You’ll find mixed reviews on the web about them but that’s down to a number of factors:

  • They’ve got lots of writers. So unless you’ve got a list of writers you’ve used with them in the past it can be hit-and-miss who writes any given article.
  • Their star ratings aren’t perfect. That applies to any outsourcing site but in the case of writers, even more so. You have to give a rating after you accept the article and there are systems in place to stop you copying the article before you’ve accepted it, so it tends to be a quick skim rather than a full read. And different people have different standards. But it’s a reasonable guide.
  • Article length can affect quality. The shortest article you can order is 150 words. The longest currently is 4,000 words (ebooks can be longer). There’s a world of difference between writing a short article and a long one but the scoring system doesn’t (can’t?) take that into account.
  • Subject matter can vary. For one article I just had written in the self help niche, they’d previously written about television stars, baby strollers, weight loss products, fitness training and the Paleo diet. Plus lots more before – iWriter only shows you a few recent topics.
  • Different standards – everyone is different and people commissioning articles will have differing needs and standards. But as a general rule don’t expect in-depth knowledge, especially at the lower price end of the scale.

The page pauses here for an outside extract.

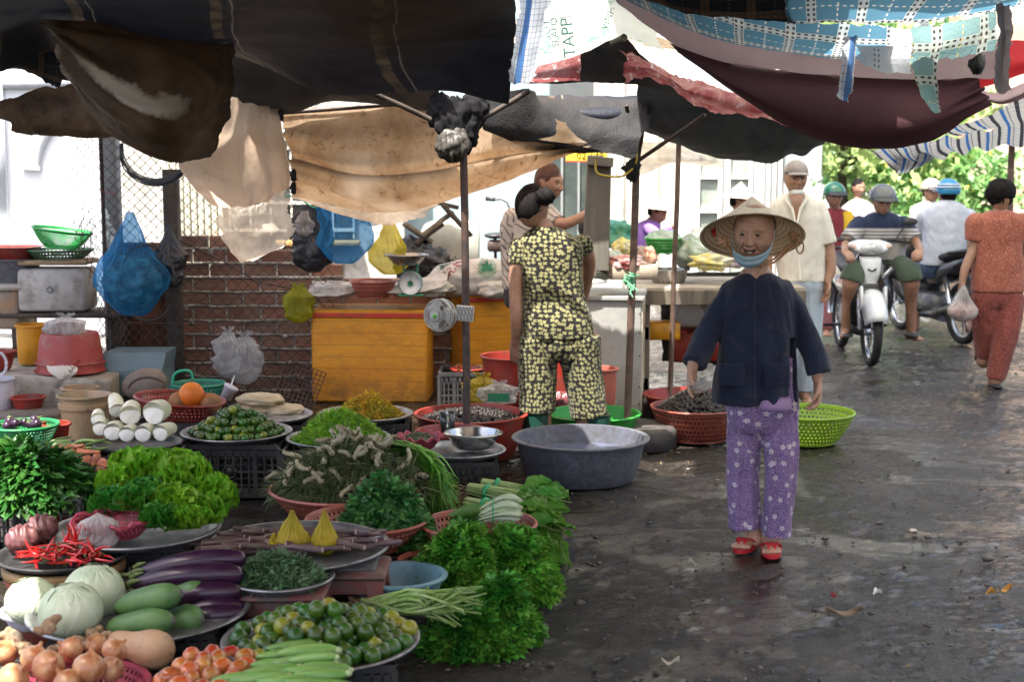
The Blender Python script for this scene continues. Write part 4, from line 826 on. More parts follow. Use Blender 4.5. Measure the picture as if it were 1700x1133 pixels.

That said, I like the turnaround time and generally the first draft quality.

Turnaround is usually measured in hours. I think the longest time it’s taken has been under a day and that was when a couple of writers gave up (the site gives them a set amount of time to write, after which the article goes back in the available pool if it’s not been uploaded) and another wrote utter garbage.

But most of the time I can get an article back in a few hours and can put it live on a site soon after that.

I tend to use the articles I get back as a first draft. I’ll edit them before making them live – a bit like you’d edit PLR (private label rights) articles except that you don’t have to completely re-write the articles you get back from iWriter whereas with PLR you’d need to do that to make them unique. Re-writing is more skilled (iWriter charge more for re-writes than for basic writing so that should give you a clue) but just tweaking grammar and the words used is a lot easier – it takes me a handful of minutes to adjust the article before it goes live on my sites.

Incidentally, I don’t use iWriter on this site.

All the words are mine.

There are several different pricing and quality options on iWriter.

I tend to use the lowest quality and the word count requested as the filter to get rid of the really poor writers.

Because there’s the option to reject the article that’s been written, I find that the lower quality writers tend to stay away from writing 700 word and upwards articles. Too much risk when they know deep down that they’re not writing particularly well.

On top of that, I’ll add in a few extra instructions to help get a better quality article:

  • Please don’t write in the third person (“one” etc.)
  • Please make the style several bullet points/tips (5 or 7 works well).
  • Please make sure your work is split into paragraphs, not just one long article.
  • Please don’t over-do the keyword density – just write naturally.

Then it’s a waiting game.

But most of the time, the content I get back is good enough to use with just a short amount of time spent editing.

Then it’s a waiting game to see whether the search engines reward the longer content with more traffic. That’s something that’s only known to their ever-changing computer algorithms but personally I think there’s a good chance that it will happen enough of the time to make longer pages worth the time, money and effort.